Horse poop a problem for wheelchairs on rural sidewalks, Saanich woman claims

Natalie North

News staff

With traffic often backed up and gaps in the sidewalks, Wilkinson Road can be treacherous for pedestrians – let alone someone in a wheelchair navigating her way around mounds of horse poop.

On Feb. 14, Karen Hough faced an imposing roadblock that’s become a little too regular in her opinion. The Orchard Woods resident chose to turn around her motorized wheelchair on Wilkinson near West Saanich Road and ended up missing her doctor’s appointment. Her support worker Dolores Thatcher spotted a fresh batch of equine excrement in their way and outlined her client’s options: either roll through the poop and hose down the chair later, swerve into traffic or abort their daily walk.

“The wheels are horribly dirty because we drive through all of this horse poop,” Thatcher said.

This is not a new problem for the two women, both in their 50s. It’s actually a sensitive issue they say they’ve struggled to bring to the attention of horse riders in the area for some time.

“I really want to stop them, but I’ve never been able to,” Thatcher said, who finally became so frustrated she decided to go public with her gripe. “They (horse riders) are on top of their horses.

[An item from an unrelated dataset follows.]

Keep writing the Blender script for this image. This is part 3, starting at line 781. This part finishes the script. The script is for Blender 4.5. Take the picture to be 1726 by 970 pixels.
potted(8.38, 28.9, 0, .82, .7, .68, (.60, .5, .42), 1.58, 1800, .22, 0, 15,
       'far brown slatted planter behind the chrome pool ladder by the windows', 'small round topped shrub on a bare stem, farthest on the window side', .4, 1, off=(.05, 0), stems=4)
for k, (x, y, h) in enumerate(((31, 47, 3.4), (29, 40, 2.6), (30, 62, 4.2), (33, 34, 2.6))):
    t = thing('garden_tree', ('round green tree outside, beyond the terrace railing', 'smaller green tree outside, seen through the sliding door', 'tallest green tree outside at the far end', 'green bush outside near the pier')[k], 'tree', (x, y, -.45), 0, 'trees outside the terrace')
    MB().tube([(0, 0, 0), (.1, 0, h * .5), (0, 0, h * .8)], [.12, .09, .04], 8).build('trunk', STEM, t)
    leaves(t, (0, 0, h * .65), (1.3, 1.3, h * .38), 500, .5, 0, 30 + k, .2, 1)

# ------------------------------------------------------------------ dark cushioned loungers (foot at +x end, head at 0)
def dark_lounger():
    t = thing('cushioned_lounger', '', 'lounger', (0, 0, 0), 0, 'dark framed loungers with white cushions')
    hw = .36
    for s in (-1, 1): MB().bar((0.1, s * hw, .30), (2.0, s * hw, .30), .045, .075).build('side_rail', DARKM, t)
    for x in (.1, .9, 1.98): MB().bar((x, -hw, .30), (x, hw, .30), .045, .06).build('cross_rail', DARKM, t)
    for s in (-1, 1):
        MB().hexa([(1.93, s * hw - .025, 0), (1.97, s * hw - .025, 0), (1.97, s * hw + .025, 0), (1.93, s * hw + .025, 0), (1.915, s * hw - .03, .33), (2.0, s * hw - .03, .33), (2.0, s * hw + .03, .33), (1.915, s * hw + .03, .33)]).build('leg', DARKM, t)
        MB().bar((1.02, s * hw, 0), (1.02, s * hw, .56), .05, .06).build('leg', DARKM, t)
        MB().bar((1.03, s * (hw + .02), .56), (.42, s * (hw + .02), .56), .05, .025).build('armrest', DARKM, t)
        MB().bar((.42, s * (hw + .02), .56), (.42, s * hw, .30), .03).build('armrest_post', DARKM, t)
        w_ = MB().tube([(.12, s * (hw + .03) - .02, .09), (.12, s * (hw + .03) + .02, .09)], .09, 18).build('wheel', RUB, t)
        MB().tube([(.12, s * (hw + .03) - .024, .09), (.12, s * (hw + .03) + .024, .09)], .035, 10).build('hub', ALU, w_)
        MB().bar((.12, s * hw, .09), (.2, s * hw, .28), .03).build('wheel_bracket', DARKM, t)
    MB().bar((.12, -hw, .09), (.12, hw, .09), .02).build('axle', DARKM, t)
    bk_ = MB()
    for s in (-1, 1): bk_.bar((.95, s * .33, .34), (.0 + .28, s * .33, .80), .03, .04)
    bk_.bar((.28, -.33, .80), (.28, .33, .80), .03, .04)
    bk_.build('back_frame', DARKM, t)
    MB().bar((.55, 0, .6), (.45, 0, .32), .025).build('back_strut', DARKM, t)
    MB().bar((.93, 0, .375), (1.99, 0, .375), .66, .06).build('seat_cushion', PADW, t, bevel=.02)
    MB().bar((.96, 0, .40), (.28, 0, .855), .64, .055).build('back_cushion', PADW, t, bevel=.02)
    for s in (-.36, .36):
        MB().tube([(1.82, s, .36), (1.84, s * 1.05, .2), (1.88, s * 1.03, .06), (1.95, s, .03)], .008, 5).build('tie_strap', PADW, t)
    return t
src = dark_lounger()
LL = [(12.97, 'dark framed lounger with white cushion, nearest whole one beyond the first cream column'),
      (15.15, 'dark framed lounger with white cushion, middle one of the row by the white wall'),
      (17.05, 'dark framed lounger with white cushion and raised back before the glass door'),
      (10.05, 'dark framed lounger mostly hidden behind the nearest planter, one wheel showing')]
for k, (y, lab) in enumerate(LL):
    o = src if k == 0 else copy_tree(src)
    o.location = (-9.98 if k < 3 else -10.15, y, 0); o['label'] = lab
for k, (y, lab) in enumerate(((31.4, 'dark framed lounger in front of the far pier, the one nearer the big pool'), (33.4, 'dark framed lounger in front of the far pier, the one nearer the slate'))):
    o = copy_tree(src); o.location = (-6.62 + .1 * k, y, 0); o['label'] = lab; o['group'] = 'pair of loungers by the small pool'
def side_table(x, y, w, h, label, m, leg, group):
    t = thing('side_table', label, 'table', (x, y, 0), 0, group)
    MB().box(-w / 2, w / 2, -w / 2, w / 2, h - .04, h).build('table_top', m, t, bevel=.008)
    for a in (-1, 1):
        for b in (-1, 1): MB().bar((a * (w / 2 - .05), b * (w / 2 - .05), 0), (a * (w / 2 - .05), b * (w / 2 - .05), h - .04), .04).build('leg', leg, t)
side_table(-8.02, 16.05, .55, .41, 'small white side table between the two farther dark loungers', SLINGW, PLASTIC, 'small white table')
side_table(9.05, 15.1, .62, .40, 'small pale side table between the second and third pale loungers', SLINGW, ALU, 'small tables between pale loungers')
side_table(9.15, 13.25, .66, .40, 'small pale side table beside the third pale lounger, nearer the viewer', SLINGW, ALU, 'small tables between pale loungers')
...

Clippity-clop – they’re gone.”

Pedestrian complaints to Saanich regarding horse droppings on that section of road are not particularly common and no guidelines are in place to regulate equestrians use of shoulders and sidewalks.

“Saanich is half rural, half urban and Wilkinson Road is the divider,” Coun. Judy Brownoff said. “Maybe the real issue here is that we need a proper sidewalk.”

That will happen, at least in part, this spring. Sidewalk construction is planned on West Saanich at Pipeline and Wilkinson roads near the SIDES distributed learning campus. More sidewalk will be added as new development comes to the area, said Saanich transportation manager Jim Hemstock. In the meantime, Saanich isn’t planning to use its staff to clean up rural messes that stray into the urban divide.

“Horses create horse droppings, frankly speaking, there’s just not the cash available,” Hemstock said.

Hough’s neighbour, Gary Rutherford walks the area daily. Droppings are in the way for wheelchairs, he said, whether they’re on the side of the road or proper sidewalks.

“I don’t mind dipsy-doodling around the messes, but they’re there and it’s a darn shame,” Rutherford said. “I have to commiserate with Karen,” he added. “I really do. It must be awful. She’s out there trying to still get around.”